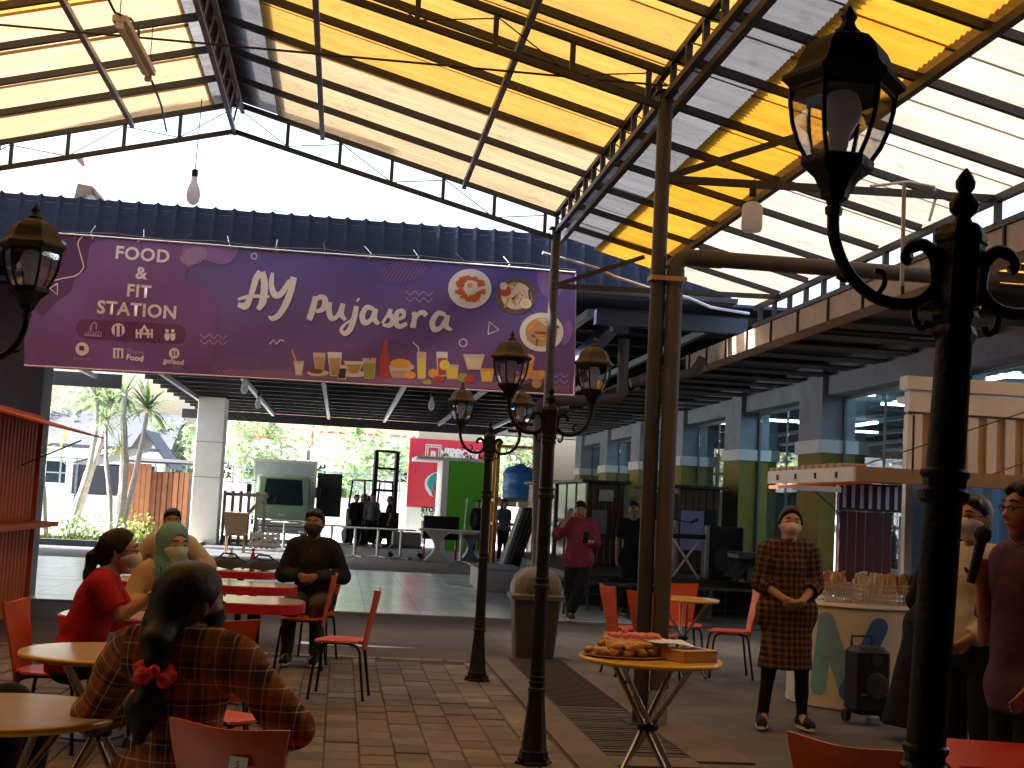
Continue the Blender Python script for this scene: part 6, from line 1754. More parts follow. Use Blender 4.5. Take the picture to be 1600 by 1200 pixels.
house("white house with a dark roof seen between the dracaena trunks", P(60, 780, 62).x, P(250, 780, 62).x, 62, 3.2, m_wallw, m_roofd, 4)
house("white walled house behind the truck with a terracotta roof", P(330, 780, 85).x, P(470, 780, 85).x, 85, 5.0, m_wallw, m_rooft, 4)
house("pale two storey house behind the forklift", P(480, 780, 95).x, P(640, 780, 95).x, 95, 6.0, m_wallw, m_rooft, 5)
tent = thing("dark_awning_tent", "dark pitched awning over a stall behind the dracaena trunks", "awning", (0, 0, 0))
ty = 46; txa, txb = P(110, 780, ty).x, P(262, 780, ty).x
zt2, zb2 = P(222, 672, ty).z, P(262, 732, ty).z
b = MB(); b.prism([(txa, zb2), (P(205, 700, ty).x, zb2 + .6), (P(222, 700, ty).x, zt2), (txb, zb2), (txb, zb2 + .05), (P(222, 700, ty).x, zt2 + .05), (P(205, 700, ty).x, zb2 + .66), (txa, zb2 + .05)], 'y', ty, ty + 4); b.build("canvas", m_roofd, tent)
b = MB(); b.bbox((txa, ty, zb2 - 1.0), (P(190, 780, ty).x, ty + .06, zb2 - .02)); b.build("side_curtain", m_roofd, tent)
for x in (txa + .1, txb - .1, (txa + txb) / 2):
    b = MB(); b.bbox((x, ty - .05, 0), (x + .08, ty + .03, zb2)); b.build("post", m_steel_grey, tent)
fe = thing("yard_wall", "white yard wall with a pale railing along the back of the bright yard", "wall", (0, 56, 0))
b = MB(); b.bbox((-26, 0, 0), (12, .2, 1.5)); b.build("wall_panel", m_wallw, fe)
b = MB(); b.bbox((-26, .05, 2.5), (12, .12, 2.56)); b.bbox((-26, .05, 1.9), (12, .12, 1.95)); b.build("rail", m_steel_grey, fe)
pb = MB(); pb.bbox((-.03, .03, 1.502), (.03, .09, 2.6)); pm = pb.mesh("picket", m_steel_grey)
for i in range(60): place("picket", pm, fe, (-25.5 + i * .62, .02, 0))
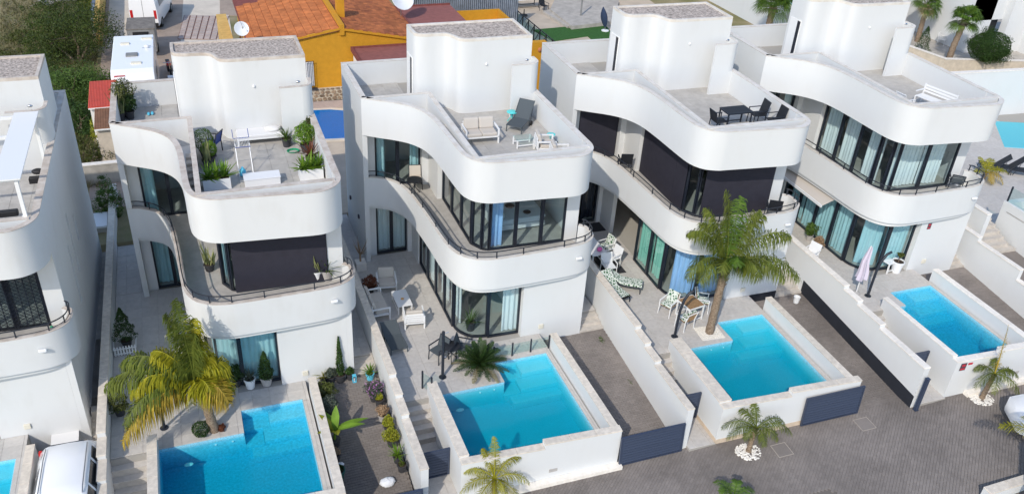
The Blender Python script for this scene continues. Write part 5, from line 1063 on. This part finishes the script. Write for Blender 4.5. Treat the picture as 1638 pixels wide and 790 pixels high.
t = thing('garden_house', 'cream garden house wall at the top edge behind deck', 'house', 9, (0,0,0)); prt('wall', t, 'beige_wall', (14,27,38,44,0,3)); prt('roof', t, 'concrete', (13.8,27.2,37.8,44.2,3.0,3.15)); prt('door', t, 'white_paint', (22,23,37.95,38.0,.6,2.7))
# white villas behind on the right
t = thing('back_villa', 'white villa with dark windows behind the third villa', 'house', 9, (0,0,0))
X0 = 30.3; prt('wall', t, 'stucco', (X0+.3,X0+9,20,44,0,3.2)); prt('parapet_band', t, 'stucco', (X0-.5,X0+9,19.5,44,4.6,7.4)); prt('wall', t, 'stucco', (X0+.45,X0+9,19.8,44,3.2,4.6))
for k in range(9):
    w_ = prt('window', t, 'frame_metal', (X0+.3,X0+.4,20.3+k*2.4,20.45+k*2.4,3.2,4.6), (X0+.3,X0+.4,22.55+k*2.4,22.7+k*2.4,3.2,4.6)); prt('pane', w_, 'glass', (X0+.34,X0+.36,20.45+k*2.4,22.55+k*2.4,3.2,4.6)); prt('curtain', t, 'curtain_teal', (X0+.42,X0+.44,20.45+k*2.4,22.55+k*2.4,3.2,4.6))
fanpalm('fan palm at the top edge behind the third villa', 9, tuple(at(9,1225,60,1.0)), [(0,0,0),(.05,0,1.2),(.1,0,2.3)], (.26,.24), 34, 1.7, 'palm_fresh', 4)
# right hand neighbour: upper terrace, hedge, palms
t = thing('right_villa', 'white villa with dark doorway at the upper right corner', 'house', 9, (0,0,0)); 
prt('wall', t, 'stucco', (42.2,43.9,15.2,30,0,7.5), (45.0,60,14.6,15.2,0,7.5), (42.2,45,15.2,15.6,3.4,7.5), (43.9,45,17,17.3,0,3.4)); prt('door', t, 'car_trim', (43.95,44.95,15.5,15.58,.9,3.4)); prt('side_wall', t, 'stucco', (47,60,11.5,14.6,0,7.0))
s = MB().prism([(36.8,15.2),(37.5,12.6),(44.5,10.7),(60,10),(60,40),(36,40)], -.3, .95); struct(s.build('upper_terrace', 'concrete'))
t = thing('terrace_wall', 'low beige terrace wall before the clipped tree', 'wall', 9, (0,0,0)); MB().wall([(36.4,16.8),(37.4,12.4),(44.6,10.4)], .25, -.3, 1.75).build('wall', 'beige_wall', t); MB().wall([(36.37,16.8),(37.37,12.37),(44.6,10.37)], .31, 1.752, 1.8).build('coping', 'coping_pale', t)
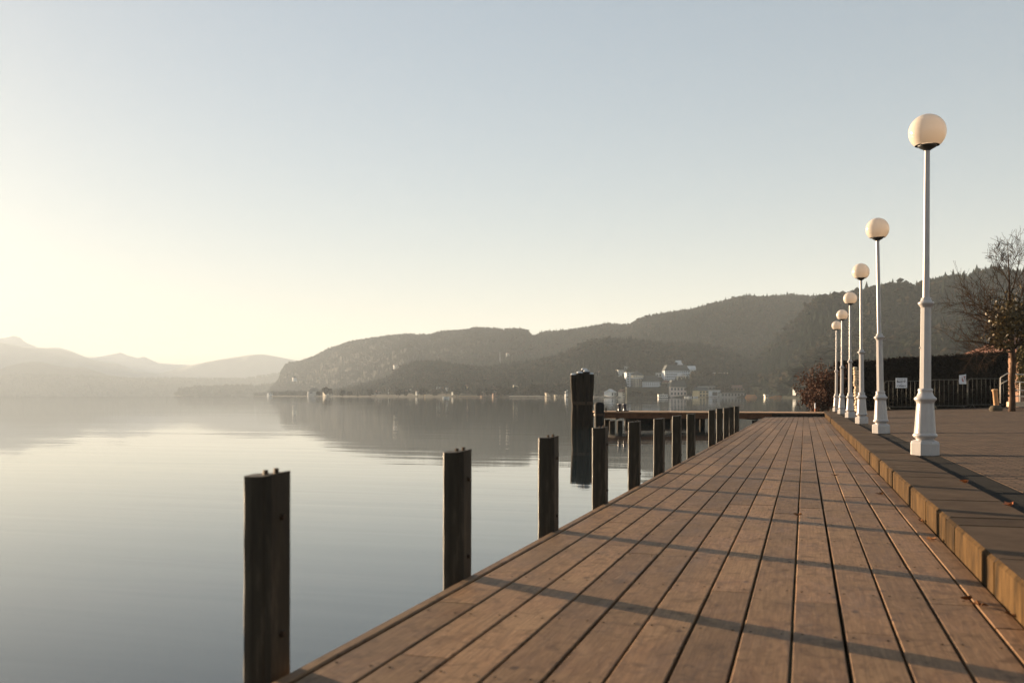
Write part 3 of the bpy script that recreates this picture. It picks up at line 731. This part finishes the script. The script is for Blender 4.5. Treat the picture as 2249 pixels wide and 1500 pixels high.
def tree_templates():
    T = []
    def conifer(n, tiers, r=0):
        rr = np.random.RandomState(r); v = []; f = []
        for k in range(tiers):
            z0 = .12 + .78 * k / tiers; z1 = min(1, z0 + 1.35 / tiers); rad = .24 * (1 - k / tiers) ** .8 + .025; b_ = len(v)
            for i in range(n):
                t = 2 * np.pi * (i + .5 * k) / n; q_ = rad * rr.uniform(.65, 1.2); v.append((q_ * np.cos(t), q_ * np.sin(t), z0 - .06 * rr.uniform(0, 1)))
            v.append((0, 0, z1))
            for i in range(n): f.append((b_ + i, b_ + (i + 1) % n, b_ + n))
        return np.array(v), np.array(f)
    def decid(r=0, cl=10):
        rr = np.random.RandomState(r); v = []; f = []
        for k in range(cl):
            c = np.array([rr.normal(0, .16), rr.normal(0, .16), .58 + rr.normal(0, .17)]); s_ = rr.uniform(.12, .22); b_ = len(v)
            o = np.array([(1, 0, 0), (-1, 0, 0), (0, 1, 0), (0, -1, 0), (0, 0, 1), (0, 0, -1)]) * rr.uniform(.6, 1.3, (6, 1)) * s_ + c
            v += o.tolist(); f += [(b_ + a, b_ + c_, b_ + d_) for a, c_, d_ in ((0, 2, 4), (2, 1, 4), (1, 3, 4), (3, 0, 4), (2, 0, 5), (1, 2, 5), (3, 1, 5), (0, 3, 5))]
        return np.array(v), np.array(f)
    return dict(lo=[conifer(6, 3, 1), conifer(6, 3, 2), decid(1, 6), decid(2, 6)], hi=[conifer(9, 8, 3), conifer(9, 9, 4), decid(3, 26), decid(4, 26), conifer(8, 7, 6)])
TT = tree_templates()
def forest(name, X, Y, Z, H, kindp, lod, seed):
    rr = np.random.RandomState(seed); n = len(X); T = TT[lod]; con = [i for i in range(len(T)) if i not in ((2, 3))]
    VV = []; FF = []; AA = []; off = 0
    isd = rr.uniform(size=n) < kindp; ch = np.where(isd, rr.choice([2, 3], n), rr.choice(con, n)); tone = np.where(isd, rr.uniform(.5, 1, n), rr.uniform(0, .5, n))
    for k, (tv, tf) in enumerate(T):
        ids = np.where(ch == k)[0]
        if not len(ids): continue
        a = rr.uniform(0, 6.28, len(ids)); ca, sa = np.cos(a)[:, None], np.sin(a)[:, None]; h = H[ids][:, None]; wd = h * rr.uniform(.8, 1.25, (len(ids), 1)) * (1.35 if k in (2, 3) else 1)
        x = (tv[None, :, 0] * ca - tv[None, :, 1] * sa) * wd + X[ids][:, None]; y = (tv[None, :, 0] * sa + tv[None, :, 1] * ca) * wd + Y[ids][:, None]; z = tv[None, :, 2] * h * (.85 if k in (2, 3) else 1) + Z[ids][:, None] - .02 * h
        VV.append(np.stack([x, y, z], -1).reshape(-1, 3)); m_ = len(tv)
        FF.append((tf[None] + (np.arange(len(ids)) * m_)[:, None, None] + off).reshape(-1, 3)); off += len(ids) * m_
        AA.append(np.clip(np.repeat(tone[ids], len(tf)) + rr.uniform(-.06, .06, len(ids) * len(tf)), 0, 1))
    o = np_mesh(name, np.concatenate(VV), np.concatenate(FF), M['forest'], None, np.concatenate(AA)); tag(o, kind='stuff'); return o
def plant(R_, name, n, hmin, hmax, decid, lod, seed, tmin=.02, tmax=1.12, clear=None):
    rr = np.random.RandomState(seed); px = rr.uniform(R_.x0, R_.x1, n); t = rr.uniform(tmin, tmax, n)
    ne = n // 5; px = np.concatenate([px, rr.uniform(R_.x0, R_.x1, ne)]); t = np.concatenate([t, rr.uniform(.93, 1.0, ne)])
    X, Y, Z = R_.pos(px, t)
    keep = Z > .3
    zz_ = np.where(t <= 1, R_.d0(px) + (R_.d1(px) - R_.d0(px)) * t, R_.d1(px) + (R_.d1(px) - R_.d0(px)) * (t - 1))
    for hp, hw, hzc in CLEAR: keep &= ~((np.abs(px - hp) < hw / 2 + 1) & (zz_ > hzc - (32 if hw > 13 else 26)) & (zz_ < hzc + 14))
    if clear:
        for cx0, cx1, t0, t1 in clear: keep &= ~((px > cx0) & (px < cx1) & (t > t0) & (t < t1))
    X, Y, Z, px = X[keep], Y[keep], Z[keep], px[keep]
    pn = np.array([mnoise.noise(Vector((a * .01, b_ * .01, 7))) for a, b_ in zip(X, Y)])
    H = rr.uniform(hmin, hmax, len(X)) * (1 + rr.uniform(.1, .35, len(X)) * (rr.uniform(size=len(X)) > .88))
    return forest(name, X, Y, Z, H, np.clip(decid + pn * 1.1, .03, .97), lod, seed)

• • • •

WHAT YOU WILL DO ▸
Identify each line in the entries with the word "picture" and copy it.

EXERCISE RESPONSE ▸
Continue the Blender Python script for this scene: part 6, from line 1754. More parts follow. Use Blender 4.5. Take the picture to be 1600 by 1200 pixels.
The Blender Python script for this scene continues. Write part 5, from line 1063 on. This part finishes the script. Write for Blender 4.5. Treat the picture as 1638 pixels wide and 790 pixels high.
Write part 3 of the bpy script that recreates this picture. It picks up at line 731. This part finishes the script. The script is for Blender 4.5. Treat the picture as 2249 pixels wide and 1500 pixels high.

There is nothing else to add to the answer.